A Kuwaiti woman named Nasreen in a small community east of Los Angeles regularly hosts a roomful of mostly Hispanic and Arabic women. They recite the rosary in several different languages and sing devotional songs. An altar is filled with dozens of statues of Mary, Jesus and Joseph. The walls are covered with pictures of the three venerated figures. The largest statue of Mary on the center of the altar looks as if it's weeping, as a bead of oil reflects light from below the right eye. The other statues also have droplets of oil. As the session ends, the women converge on the altar to see the new oil. It is said to be pure olive oil. The oil is diluted into 100% pure "Extra Virgin" olive oil, is used for healing, and is distributed to the group.

Nasreen has a photo album filled with pictures of miracles: the statue crying tears of blood (because of the wars); the head of the statue facing at different angles (it once 'bowed' its head in front of a crowd of 150 people to thank them for being faithful); a dramatic image of Jesus superimposed on a photo of her garden; and so on.

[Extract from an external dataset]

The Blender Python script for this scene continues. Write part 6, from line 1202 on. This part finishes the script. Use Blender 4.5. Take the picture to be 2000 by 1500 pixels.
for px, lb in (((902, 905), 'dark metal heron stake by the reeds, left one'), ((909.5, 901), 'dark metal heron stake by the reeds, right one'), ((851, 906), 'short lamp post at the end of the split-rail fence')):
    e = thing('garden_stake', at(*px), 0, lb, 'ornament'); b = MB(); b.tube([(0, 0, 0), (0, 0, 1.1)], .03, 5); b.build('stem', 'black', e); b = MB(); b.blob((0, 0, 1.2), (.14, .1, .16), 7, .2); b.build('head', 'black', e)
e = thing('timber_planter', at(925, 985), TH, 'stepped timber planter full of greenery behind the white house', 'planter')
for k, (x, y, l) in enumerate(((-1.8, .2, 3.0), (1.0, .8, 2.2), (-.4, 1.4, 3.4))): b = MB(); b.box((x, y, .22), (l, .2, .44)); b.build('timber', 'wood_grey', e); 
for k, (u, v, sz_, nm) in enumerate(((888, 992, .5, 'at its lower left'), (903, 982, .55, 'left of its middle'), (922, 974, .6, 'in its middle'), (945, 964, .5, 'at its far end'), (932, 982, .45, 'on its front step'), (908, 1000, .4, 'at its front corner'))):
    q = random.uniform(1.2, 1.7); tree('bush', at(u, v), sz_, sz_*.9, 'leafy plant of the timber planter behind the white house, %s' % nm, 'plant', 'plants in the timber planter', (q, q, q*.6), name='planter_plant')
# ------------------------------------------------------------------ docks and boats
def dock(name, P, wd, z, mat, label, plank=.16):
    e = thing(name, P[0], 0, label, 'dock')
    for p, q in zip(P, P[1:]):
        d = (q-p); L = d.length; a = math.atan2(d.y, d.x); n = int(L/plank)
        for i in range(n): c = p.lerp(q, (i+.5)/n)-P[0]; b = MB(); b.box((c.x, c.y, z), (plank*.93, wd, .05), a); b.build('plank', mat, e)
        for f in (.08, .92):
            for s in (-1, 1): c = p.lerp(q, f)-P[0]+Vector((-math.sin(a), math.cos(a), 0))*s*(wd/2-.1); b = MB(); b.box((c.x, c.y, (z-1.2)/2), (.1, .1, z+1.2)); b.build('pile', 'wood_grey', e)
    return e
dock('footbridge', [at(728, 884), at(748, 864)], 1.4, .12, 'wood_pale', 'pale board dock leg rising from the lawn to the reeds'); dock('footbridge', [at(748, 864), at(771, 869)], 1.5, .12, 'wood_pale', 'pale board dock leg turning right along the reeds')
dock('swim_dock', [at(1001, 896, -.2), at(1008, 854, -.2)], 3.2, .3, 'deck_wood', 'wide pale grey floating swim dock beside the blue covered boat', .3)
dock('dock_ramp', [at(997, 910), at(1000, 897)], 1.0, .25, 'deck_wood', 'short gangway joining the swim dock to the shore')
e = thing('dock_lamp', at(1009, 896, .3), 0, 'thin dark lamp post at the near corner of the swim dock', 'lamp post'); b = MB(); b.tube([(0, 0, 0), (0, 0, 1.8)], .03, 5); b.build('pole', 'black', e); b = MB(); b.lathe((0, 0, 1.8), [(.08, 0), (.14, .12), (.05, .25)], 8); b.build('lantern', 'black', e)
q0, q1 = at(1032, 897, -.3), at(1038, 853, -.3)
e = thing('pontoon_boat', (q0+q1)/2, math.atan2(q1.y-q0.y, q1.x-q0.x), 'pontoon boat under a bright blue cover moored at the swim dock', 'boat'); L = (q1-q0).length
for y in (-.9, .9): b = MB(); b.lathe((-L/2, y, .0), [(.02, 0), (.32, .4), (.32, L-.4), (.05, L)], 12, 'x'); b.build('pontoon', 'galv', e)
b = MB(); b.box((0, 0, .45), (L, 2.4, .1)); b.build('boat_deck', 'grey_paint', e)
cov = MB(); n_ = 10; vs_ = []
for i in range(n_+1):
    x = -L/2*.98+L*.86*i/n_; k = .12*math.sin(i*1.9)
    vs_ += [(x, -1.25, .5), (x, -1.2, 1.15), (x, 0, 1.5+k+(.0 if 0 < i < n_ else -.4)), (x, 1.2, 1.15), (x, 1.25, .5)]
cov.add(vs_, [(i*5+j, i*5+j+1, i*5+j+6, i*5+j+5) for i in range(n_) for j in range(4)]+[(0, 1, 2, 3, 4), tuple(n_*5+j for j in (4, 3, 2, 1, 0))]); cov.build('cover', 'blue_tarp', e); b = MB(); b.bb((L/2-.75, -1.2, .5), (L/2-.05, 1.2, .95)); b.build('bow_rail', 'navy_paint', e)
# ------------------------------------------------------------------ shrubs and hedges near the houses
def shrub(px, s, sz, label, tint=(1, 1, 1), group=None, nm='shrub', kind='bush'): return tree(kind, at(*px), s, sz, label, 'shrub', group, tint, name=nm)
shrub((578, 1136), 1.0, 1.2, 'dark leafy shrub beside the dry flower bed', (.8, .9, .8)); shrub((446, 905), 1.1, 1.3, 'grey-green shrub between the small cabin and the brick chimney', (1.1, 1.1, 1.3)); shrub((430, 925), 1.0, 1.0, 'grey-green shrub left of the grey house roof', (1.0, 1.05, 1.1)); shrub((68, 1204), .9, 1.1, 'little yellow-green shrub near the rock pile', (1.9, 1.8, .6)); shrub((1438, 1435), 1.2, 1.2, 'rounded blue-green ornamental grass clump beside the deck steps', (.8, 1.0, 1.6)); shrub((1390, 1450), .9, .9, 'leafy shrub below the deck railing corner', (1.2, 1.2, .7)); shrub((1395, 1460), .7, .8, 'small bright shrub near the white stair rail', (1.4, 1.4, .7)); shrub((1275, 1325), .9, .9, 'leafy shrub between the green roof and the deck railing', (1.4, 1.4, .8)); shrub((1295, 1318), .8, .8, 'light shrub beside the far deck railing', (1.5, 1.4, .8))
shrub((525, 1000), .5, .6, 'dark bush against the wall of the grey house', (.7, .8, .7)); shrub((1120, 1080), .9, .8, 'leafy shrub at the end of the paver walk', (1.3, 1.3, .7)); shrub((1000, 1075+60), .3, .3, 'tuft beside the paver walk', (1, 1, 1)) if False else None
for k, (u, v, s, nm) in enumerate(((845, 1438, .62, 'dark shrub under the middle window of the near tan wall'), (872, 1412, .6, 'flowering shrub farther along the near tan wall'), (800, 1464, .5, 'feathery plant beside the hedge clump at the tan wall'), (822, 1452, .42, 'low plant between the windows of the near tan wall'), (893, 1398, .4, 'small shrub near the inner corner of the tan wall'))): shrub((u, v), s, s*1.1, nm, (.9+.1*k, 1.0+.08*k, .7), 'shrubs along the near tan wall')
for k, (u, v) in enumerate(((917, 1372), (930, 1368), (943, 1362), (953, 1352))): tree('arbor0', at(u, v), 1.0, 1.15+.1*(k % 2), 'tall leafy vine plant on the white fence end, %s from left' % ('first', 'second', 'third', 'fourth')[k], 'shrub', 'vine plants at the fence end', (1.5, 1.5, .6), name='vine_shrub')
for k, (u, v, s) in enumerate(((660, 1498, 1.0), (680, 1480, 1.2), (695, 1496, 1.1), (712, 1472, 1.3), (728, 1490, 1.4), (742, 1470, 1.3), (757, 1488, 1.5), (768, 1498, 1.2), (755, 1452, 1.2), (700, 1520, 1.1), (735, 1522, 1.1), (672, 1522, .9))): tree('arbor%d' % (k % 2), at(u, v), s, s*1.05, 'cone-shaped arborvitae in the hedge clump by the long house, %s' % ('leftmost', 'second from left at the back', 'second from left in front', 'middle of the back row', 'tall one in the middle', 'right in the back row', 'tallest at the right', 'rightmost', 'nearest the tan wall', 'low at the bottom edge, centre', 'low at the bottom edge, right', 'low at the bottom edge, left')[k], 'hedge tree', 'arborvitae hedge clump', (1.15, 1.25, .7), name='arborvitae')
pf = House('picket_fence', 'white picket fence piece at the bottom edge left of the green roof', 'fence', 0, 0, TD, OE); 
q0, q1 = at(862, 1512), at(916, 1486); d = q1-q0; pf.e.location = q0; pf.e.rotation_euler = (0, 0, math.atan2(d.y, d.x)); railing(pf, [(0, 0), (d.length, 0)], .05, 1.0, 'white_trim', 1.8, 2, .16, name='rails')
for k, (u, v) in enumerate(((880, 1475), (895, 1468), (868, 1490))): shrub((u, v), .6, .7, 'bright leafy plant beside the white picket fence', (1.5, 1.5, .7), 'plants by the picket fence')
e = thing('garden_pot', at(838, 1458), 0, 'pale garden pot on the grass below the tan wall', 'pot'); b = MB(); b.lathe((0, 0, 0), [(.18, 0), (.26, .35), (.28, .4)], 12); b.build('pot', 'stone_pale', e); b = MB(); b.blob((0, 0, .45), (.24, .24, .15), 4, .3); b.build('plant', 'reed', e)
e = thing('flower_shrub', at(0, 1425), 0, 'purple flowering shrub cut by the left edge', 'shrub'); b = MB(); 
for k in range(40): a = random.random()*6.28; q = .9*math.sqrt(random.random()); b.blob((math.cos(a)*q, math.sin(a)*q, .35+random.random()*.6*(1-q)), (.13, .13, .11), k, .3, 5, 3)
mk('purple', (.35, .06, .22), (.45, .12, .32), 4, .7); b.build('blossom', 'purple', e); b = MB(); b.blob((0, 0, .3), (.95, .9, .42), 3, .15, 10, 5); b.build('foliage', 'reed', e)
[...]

The oil phenomenon started in October 1988. The smell of oil filled the room. A picture of the Virgin Mary holding the baby Jesus began leaking oil. The priest from the local church was informed. 15 days later, Nasreen began receiving messages from the Virgin Mary. Then the Virgin Mary appeared to Nasreen .She was the only one who could see her. More people started to come to visit, hearing news of the miracles by word of mouth. The priest took samples of the oil and the messages to the Vatican. The oil was tested and found to be 100% olive oil, over 500 years old! It apparently takes the Vatican many years to verify a miracle.

More Miracles

The list of miracles goes on: Crop Circles, beautiful and intricate impressions which appear overnight in fields of grain world wide; healing water springs in Mexico, Germany and India; numerous apparitions of the Virgin Mary and Jesus; and UFO activity increasing.

The Dutch Christian daily newspaper TROUW ran an article about the phenomenon known as "A Mysterious Hitchhiker": A member of the Dutch Reformed Church heard the story at his bible class: a motorist picks up a hitchhiker along the motor way. A conversation develops on spiritual matters and the subject of the future Kingdom of God crops up. The hitchhiker then announces that Jesus will appear again soon and disappears in the same way as at the supper at Emmaus. The motorist is so shaken by the experience that he parks his car on the hard shoulder to recover from the shock. Here he is approached by some traffic policemen to whom he tells the story. They reply, "You are the eighth motorist who has told us this." Similar stories are reported from New Zealand, Mississippi, Florida, and numerous other places, all with a similar outline.


Interest in angels is ever gaining popular appeal. We even have an angel store in Mendocino. A cover story of Time magazine called it a grass-roots revolution of the spirit. The article, "The New Age of Angels", states: 69% of Americans believe angels exist. The New York Times ran a recent editorial discussing the renewed interest in angels in popular culture and the number of current books about angelic visitations. The New York Times did not acknowledge the possible veracity of the stories, but also did not overly disparage them. As the editorial put it: Many people, it turns out, still believe that in their hour of need...the mysterious stranger who came to their rescue was not an earthly friend, but another kind of guardian.

In regard to the current popularity of angels, the editor reflected: "We cannot give a definitive answer. We can guess, though. In a sectarian age, when people are being slaughtered for their differences, angels are nonsectarian well-wishers, common to Christianity, Judaism, Islam and Zoroastrianism. Bodhisattvas fulfill the same role ... in Buddhism, as avatars do in Hinduism. They are universal exemplars of grace and innocence ... a sweet antidote to the nastiness of most popular culture."

(Benjamin Creme's Master confirms that the cross at the Greenwood Community Church was manifested by Maitreya.)